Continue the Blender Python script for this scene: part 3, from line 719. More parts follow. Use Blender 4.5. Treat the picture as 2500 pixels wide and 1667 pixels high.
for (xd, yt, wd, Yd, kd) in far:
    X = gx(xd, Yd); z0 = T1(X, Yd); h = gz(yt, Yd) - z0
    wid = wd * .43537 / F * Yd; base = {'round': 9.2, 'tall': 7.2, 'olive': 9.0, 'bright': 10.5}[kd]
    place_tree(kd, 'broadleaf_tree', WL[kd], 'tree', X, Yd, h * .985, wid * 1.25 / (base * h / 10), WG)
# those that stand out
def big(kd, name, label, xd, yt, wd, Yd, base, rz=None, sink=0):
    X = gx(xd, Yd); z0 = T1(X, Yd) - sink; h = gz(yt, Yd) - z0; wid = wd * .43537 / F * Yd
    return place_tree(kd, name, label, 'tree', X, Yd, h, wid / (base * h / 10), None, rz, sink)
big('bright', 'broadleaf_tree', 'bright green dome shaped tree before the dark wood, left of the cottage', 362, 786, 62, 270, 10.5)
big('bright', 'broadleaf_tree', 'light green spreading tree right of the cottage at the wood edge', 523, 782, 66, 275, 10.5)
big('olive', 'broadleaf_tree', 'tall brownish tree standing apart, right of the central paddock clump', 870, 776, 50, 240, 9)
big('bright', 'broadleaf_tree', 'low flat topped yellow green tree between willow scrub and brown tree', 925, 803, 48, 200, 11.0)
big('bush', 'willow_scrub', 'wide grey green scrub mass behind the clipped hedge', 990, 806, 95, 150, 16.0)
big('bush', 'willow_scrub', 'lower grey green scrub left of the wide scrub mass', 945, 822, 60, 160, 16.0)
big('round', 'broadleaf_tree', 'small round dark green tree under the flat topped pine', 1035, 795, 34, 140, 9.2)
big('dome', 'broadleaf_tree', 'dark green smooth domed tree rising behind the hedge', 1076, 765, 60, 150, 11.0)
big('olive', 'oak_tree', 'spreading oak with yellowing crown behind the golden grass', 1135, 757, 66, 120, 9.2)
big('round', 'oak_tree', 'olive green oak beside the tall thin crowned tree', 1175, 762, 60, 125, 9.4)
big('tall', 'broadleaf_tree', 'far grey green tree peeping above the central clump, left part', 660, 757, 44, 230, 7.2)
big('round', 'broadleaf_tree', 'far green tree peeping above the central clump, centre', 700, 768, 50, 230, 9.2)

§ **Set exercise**
Copy out the full listing exactly.

§ **Solved exercise**
Continue the Blender Python script for this scene: part 3, from line 719. More parts follow. Use Blender 4.5. Treat the picture as 2500 pixels wide and 1667 pixels high.
for (xd, yt, wd, Yd, kd) in far:
    X = gx(xd, Yd); z0 = T1(X, Yd); h = gz(yt, Yd) - z0
    wid = wd * .43537 / F * Yd; base = {'round': 9.2, 'tall': 7.2, 'olive': 9.0, 'bright': 10.5}[kd]
    place_tree(kd, 'broadleaf_tree', WL[kd], 'tree', X, Yd, h * .985, wid * 1.25 / (base * h / 10), WG)
# those that stand out
def big(kd, name, label, xd, yt, wd, Yd, base, rz=None, sink=0):
    X = gx(xd, Yd); z0 = T1(X, Yd) - sink; h = gz(yt, Yd) - z0; wid = wd * .43537 / F * Yd
    return place_tree(kd, name, label, 'tree', X, Yd, h, wid / (base * h / 10), None, rz, sink)
big('bright', 'broadleaf_tree', 'bright green dome shaped tree before the dark wood, left of the cottage', 362, 786, 62, 270, 10.5)
big('bright', 'broadleaf_tree', 'light green spreading tree right of the cottage at the wood edge', 523, 782, 66, 275, 10.5)
big('olive', 'broadleaf_tree', 'tall brownish tree standing apart, right of the central paddock clump', 870, 776, 50, 240, 9)
big('bright', 'broadleaf_tree', 'low flat topped yellow green tree between willow scrub and brown tree', 925, 803, 48, 200, 11.0)
big('bush', 'willow_scrub', 'wide grey green scrub mass behind the clipped hedge', 990, 806, 95, 150, 16.0)
big('bush', 'willow_scrub', 'lower grey green scrub left of the wide scrub mass', 945, 822, 60, 160, 16.0)
big('round', 'broadleaf_tree', 'small round dark green tree under the flat topped pine', 1035, 795, 34, 140, 9.2)
big('dome', 'broadleaf_tree', 'dark green smooth domed tree rising behind the hedge', 1076, 765, 60, 150, 11.0)
big('olive', 'oak_tree', 'spreading oak with yellowing crown behind the golden grass', 1135, 757, 66, 120, 9.2)
big('round', 'oak_tree', 'olive green oak beside the tall thin crowned tree', 1175, 762, 60, 125, 9.4)
big('tall', 'broadleaf_tree', 'far grey green tree peeping above the central clump, left part', 660, 757, 44, 230, 7.2)
big('round', 'broadleaf_tree', 'far green tree peeping above the central clump, centre', 700, 768, 50, 230, 9.2)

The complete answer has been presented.